• [Required work]
Pull out the lines from the line containing "Continue the Blender" through the line containing "m = MB(); m.lathe([(.012, 0), (.010, -.02)], (.425, RY", both lines included, and copy them exactly.

• [Dataset records]
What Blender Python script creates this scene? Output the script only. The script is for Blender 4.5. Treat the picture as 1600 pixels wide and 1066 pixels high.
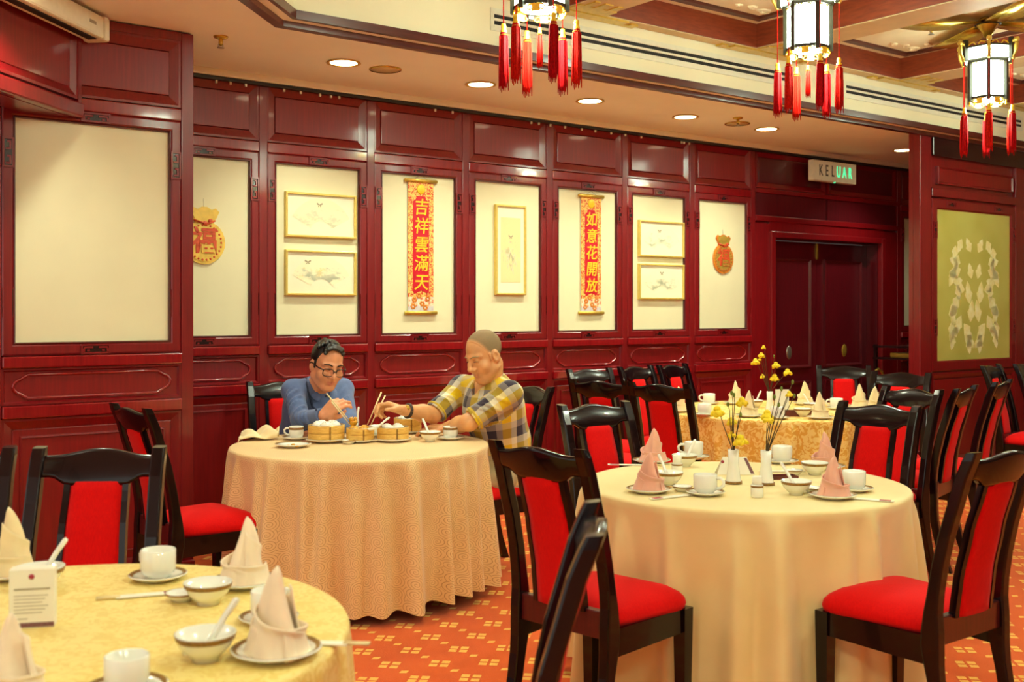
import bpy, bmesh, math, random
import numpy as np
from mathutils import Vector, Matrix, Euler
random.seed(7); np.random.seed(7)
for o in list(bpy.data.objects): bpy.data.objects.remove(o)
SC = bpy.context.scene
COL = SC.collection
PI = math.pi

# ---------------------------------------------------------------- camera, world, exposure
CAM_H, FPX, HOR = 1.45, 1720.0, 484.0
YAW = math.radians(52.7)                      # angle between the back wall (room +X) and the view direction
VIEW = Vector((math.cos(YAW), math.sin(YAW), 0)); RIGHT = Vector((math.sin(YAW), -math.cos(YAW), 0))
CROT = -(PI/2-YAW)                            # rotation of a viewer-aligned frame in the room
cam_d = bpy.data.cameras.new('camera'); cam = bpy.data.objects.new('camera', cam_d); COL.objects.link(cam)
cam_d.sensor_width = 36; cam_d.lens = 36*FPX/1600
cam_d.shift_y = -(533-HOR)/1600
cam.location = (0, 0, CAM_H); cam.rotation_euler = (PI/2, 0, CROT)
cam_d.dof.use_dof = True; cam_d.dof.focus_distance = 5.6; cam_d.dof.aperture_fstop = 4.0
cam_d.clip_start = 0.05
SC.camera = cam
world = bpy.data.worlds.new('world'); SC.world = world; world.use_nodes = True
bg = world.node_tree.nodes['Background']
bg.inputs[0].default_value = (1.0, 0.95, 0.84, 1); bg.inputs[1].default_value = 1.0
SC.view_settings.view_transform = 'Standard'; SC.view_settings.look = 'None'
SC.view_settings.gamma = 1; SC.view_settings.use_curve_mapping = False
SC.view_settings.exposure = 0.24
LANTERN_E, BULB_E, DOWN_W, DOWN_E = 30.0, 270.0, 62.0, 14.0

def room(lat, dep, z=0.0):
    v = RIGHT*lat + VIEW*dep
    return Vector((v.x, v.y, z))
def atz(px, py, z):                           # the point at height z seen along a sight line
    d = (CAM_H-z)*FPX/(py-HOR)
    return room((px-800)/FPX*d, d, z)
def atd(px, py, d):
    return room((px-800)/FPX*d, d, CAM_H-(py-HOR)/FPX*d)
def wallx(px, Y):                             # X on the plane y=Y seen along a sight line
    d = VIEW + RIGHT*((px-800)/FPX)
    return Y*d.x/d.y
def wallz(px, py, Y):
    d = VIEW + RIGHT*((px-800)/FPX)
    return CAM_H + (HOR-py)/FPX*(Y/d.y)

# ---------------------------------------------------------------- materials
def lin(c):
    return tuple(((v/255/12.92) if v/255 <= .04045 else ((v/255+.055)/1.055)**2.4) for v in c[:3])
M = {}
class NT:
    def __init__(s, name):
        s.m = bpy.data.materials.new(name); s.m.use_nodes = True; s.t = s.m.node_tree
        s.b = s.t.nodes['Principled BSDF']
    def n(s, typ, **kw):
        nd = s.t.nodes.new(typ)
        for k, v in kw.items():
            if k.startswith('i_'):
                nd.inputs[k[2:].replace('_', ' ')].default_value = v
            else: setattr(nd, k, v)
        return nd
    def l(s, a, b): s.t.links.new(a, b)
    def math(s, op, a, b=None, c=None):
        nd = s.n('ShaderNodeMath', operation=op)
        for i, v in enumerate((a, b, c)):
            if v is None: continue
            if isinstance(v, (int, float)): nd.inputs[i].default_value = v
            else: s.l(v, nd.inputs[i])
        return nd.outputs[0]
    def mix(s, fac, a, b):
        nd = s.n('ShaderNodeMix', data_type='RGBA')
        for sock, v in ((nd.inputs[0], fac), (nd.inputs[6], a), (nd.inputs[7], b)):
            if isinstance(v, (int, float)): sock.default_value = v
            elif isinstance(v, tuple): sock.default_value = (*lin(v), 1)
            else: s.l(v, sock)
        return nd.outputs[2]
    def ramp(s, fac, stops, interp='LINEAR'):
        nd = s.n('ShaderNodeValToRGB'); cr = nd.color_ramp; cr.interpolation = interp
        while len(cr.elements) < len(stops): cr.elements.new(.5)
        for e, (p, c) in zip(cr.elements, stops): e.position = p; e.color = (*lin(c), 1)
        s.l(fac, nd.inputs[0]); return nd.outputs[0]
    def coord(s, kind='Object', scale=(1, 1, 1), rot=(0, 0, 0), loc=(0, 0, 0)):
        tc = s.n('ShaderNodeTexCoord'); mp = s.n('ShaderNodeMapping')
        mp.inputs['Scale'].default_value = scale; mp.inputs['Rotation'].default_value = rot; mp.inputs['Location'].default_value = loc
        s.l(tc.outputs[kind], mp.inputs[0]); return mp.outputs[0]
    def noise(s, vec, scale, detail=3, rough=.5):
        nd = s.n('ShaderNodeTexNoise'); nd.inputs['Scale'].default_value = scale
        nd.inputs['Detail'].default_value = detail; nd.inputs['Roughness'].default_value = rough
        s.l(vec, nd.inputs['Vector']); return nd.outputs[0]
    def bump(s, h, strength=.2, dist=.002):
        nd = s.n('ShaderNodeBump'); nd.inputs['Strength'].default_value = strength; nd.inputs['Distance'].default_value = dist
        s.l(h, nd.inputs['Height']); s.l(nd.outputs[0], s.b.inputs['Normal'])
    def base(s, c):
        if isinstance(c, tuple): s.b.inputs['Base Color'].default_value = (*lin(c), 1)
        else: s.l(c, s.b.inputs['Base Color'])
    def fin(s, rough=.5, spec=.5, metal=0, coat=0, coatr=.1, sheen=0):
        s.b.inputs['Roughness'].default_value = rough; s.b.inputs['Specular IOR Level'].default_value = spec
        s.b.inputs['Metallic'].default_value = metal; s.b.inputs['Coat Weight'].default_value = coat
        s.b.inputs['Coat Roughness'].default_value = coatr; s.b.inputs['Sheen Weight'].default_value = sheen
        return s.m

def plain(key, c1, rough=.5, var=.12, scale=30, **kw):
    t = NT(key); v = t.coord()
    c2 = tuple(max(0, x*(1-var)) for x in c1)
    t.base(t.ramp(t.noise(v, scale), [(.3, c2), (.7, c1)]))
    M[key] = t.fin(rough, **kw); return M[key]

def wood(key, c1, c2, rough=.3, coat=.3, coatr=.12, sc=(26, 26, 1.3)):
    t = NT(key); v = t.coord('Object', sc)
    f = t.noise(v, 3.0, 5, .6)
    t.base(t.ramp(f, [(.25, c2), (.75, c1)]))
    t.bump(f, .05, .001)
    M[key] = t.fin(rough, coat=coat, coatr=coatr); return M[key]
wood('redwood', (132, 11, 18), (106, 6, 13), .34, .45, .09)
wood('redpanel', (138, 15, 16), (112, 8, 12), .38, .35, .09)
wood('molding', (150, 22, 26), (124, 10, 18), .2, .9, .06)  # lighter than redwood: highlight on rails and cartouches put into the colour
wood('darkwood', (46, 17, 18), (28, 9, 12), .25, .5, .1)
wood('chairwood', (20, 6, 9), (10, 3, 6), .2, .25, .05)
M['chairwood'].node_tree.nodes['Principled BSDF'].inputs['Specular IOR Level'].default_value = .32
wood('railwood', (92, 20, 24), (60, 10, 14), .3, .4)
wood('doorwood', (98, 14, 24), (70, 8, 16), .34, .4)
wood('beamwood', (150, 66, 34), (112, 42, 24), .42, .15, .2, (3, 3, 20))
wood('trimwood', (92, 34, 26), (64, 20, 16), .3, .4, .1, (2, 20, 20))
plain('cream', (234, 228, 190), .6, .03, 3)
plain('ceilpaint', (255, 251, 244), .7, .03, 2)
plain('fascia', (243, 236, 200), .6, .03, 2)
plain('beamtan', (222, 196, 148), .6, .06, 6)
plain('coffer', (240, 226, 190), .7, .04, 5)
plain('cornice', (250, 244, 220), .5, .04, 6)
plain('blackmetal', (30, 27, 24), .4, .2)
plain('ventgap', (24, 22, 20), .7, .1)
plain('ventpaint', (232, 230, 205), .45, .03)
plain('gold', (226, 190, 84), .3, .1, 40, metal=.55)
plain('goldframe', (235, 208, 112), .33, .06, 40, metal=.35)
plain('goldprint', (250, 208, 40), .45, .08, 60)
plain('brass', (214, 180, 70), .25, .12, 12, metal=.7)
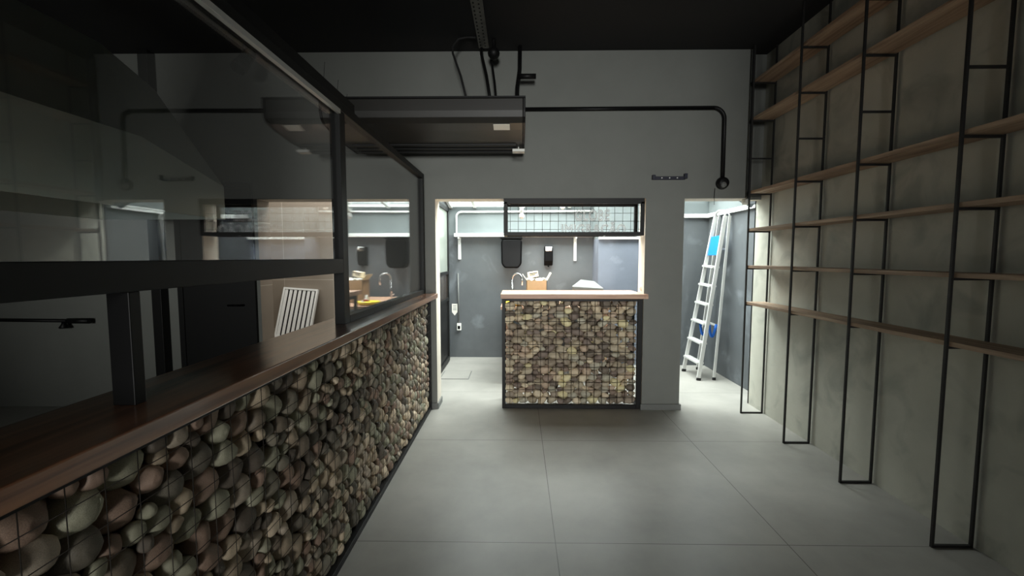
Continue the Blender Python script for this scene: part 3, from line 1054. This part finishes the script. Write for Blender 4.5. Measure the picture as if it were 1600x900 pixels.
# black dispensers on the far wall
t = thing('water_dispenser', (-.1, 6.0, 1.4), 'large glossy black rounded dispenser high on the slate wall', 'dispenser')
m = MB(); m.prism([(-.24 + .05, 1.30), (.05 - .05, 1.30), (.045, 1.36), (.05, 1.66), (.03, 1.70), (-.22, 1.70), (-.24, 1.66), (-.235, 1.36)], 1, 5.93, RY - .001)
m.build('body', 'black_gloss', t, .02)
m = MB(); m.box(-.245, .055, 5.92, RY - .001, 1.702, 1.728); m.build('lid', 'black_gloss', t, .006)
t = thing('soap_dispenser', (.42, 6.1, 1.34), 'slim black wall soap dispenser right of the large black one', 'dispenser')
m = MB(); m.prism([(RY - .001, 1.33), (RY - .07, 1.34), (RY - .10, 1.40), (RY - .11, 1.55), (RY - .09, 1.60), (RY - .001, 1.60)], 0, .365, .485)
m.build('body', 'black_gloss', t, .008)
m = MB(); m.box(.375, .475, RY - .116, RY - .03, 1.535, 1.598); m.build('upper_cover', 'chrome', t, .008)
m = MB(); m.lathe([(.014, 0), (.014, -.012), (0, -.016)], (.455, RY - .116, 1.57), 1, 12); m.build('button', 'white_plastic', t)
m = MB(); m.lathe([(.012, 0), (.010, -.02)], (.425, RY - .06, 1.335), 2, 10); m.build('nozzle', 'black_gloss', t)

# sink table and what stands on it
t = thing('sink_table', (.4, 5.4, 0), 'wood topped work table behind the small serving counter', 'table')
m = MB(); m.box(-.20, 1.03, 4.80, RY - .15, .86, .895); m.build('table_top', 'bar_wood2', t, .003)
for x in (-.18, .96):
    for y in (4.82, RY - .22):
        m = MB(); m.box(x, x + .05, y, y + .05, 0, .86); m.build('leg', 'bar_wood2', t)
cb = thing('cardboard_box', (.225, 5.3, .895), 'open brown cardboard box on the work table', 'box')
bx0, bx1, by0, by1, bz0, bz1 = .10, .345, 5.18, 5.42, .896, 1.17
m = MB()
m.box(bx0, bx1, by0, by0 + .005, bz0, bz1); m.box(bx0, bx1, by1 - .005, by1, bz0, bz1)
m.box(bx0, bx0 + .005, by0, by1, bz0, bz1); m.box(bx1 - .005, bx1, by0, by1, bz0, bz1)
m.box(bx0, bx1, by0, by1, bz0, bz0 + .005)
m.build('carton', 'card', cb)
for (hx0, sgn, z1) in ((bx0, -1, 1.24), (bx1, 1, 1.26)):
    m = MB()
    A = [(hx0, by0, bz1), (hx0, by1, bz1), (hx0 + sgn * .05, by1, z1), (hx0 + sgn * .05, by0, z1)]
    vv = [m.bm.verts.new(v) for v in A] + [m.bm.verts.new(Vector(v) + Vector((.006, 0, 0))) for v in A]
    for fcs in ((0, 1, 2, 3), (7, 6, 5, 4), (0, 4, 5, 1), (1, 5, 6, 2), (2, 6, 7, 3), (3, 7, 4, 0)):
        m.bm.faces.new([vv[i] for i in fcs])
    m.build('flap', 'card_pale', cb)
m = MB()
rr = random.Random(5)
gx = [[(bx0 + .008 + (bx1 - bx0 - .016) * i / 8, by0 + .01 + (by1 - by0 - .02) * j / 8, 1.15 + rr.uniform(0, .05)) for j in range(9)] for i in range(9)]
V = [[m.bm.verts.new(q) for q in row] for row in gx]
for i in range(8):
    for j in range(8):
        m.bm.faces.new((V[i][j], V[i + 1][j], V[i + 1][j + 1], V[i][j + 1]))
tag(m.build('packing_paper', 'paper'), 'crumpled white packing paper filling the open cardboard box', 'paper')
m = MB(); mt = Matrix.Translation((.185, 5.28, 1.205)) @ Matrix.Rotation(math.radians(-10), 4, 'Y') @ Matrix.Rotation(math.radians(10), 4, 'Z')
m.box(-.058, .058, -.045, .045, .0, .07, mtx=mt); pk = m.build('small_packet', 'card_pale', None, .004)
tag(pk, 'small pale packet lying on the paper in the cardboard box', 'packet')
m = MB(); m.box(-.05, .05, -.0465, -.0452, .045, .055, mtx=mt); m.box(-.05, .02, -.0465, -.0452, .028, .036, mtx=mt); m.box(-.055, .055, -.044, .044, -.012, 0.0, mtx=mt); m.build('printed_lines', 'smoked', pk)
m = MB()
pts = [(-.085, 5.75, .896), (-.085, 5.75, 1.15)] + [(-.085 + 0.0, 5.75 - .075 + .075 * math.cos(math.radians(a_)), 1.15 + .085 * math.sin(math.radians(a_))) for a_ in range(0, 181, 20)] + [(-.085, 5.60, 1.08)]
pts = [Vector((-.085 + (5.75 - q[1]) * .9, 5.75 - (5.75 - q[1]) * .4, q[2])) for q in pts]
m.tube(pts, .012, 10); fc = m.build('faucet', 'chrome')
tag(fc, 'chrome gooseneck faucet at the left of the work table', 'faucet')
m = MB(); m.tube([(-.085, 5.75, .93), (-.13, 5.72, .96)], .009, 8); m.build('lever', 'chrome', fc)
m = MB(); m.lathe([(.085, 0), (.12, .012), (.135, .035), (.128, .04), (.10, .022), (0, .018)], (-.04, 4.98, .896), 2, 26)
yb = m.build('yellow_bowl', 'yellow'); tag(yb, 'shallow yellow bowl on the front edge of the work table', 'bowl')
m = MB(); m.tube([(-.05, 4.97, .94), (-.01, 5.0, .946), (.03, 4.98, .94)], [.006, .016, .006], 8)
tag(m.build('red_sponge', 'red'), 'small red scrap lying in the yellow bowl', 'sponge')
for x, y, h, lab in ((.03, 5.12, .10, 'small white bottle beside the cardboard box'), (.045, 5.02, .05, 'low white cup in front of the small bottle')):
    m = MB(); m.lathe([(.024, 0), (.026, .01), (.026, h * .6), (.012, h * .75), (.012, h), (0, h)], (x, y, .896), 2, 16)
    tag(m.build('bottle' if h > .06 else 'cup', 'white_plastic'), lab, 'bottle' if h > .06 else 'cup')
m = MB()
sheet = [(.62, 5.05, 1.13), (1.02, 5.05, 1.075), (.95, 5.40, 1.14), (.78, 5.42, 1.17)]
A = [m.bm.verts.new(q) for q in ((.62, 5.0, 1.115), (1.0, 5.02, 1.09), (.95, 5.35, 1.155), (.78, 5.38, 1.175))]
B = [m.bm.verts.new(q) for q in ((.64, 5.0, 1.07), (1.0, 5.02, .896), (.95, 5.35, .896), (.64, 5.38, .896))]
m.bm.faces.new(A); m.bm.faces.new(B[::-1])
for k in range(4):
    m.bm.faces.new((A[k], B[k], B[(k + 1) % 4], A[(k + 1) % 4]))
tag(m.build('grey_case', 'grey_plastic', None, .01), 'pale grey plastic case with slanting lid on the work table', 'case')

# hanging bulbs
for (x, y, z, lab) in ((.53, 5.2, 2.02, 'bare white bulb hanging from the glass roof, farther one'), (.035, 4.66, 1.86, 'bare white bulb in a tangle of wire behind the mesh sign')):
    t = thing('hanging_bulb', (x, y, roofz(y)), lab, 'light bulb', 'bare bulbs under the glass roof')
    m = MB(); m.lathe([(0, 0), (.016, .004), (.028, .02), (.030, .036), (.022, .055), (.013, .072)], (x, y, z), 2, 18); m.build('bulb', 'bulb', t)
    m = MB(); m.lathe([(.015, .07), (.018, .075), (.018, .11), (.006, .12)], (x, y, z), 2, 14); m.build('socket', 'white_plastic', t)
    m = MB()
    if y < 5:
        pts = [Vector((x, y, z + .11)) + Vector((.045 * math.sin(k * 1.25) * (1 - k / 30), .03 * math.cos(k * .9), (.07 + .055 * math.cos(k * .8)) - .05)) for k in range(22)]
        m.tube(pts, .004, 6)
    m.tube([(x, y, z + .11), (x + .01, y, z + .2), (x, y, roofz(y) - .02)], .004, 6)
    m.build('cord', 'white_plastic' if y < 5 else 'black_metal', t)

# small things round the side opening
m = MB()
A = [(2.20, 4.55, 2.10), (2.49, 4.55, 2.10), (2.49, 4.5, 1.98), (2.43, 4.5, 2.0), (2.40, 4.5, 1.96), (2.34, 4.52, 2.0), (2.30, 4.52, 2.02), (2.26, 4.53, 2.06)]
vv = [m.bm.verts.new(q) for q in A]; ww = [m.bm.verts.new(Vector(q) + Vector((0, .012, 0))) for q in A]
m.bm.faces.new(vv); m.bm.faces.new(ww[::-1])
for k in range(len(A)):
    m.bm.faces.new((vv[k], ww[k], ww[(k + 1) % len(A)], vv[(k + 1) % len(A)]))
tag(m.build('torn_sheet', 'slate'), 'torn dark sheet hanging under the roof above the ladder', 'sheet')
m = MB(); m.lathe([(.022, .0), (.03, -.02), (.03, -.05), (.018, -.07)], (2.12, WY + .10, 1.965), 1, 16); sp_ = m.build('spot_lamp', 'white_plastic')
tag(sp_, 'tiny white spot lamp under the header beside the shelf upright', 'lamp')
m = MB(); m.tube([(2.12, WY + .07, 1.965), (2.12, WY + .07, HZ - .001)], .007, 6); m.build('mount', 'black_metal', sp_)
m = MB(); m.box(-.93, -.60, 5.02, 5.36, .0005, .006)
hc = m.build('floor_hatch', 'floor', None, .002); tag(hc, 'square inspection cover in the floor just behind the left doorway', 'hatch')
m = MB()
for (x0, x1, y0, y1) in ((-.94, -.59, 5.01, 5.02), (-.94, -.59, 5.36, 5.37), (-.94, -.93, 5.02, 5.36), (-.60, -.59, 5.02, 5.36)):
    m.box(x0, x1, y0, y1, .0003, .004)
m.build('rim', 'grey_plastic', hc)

• [Answer to this problem]
Continue the Blender Python script for this scene: part 3, from line 1054. This part finishes the script. Write for Blender 4.5. Measure the picture as if it were 1600x900 pixels.
# black dispensers on the far wall
t = thing('water_dispenser', (-.1, 6.0, 1.4), 'large glossy black rounded dispenser high on the slate wall', 'dispenser')
m = MB(); m.prism([(-.24 + .05, 1.30), (.05 - .05, 1.30), (.045, 1.36), (.05, 1.66), (.03, 1.70), (-.22, 1.70), (-.24, 1.66), (-.235, 1.36)], 1, 5.93, RY - .001)
m.build('body', 'black_gloss', t, .02)
m = MB(); m.box(-.245, .055, 5.92, RY - .001, 1.702, 1.728); m.build('lid', 'black_gloss', t, .006)
t = thing('soap_dispenser', (.42, 6.1, 1.34), 'slim black wall soap dispenser right of the large black one', 'dispenser')
m = MB(); m.prism([(RY - .001, 1.33), (RY - .07, 1.34), (RY - .10, 1.40), (RY - .11, 1.55), (RY - .09, 1.60), (RY - .001, 1.60)], 0, .365, .485)
m.build('body', 'black_gloss', t, .008)
m = MB(); m.box(.375, .475, RY - .116, RY - .03, 1.535, 1.598); m.build('upper_cover', 'chrome', t, .008)
m = MB(); m.lathe([(.014, 0), (.014, -.012), (0, -.016)], (.455, RY - .116, 1.57), 1, 12); m.build('button', 'white_plastic', t)
m = MB(); m.lathe([(.012, 0), (.010, -.02)], (.425, RY - .06, 1.335), 2, 10); m.build('nozzle', 'black_gloss', t)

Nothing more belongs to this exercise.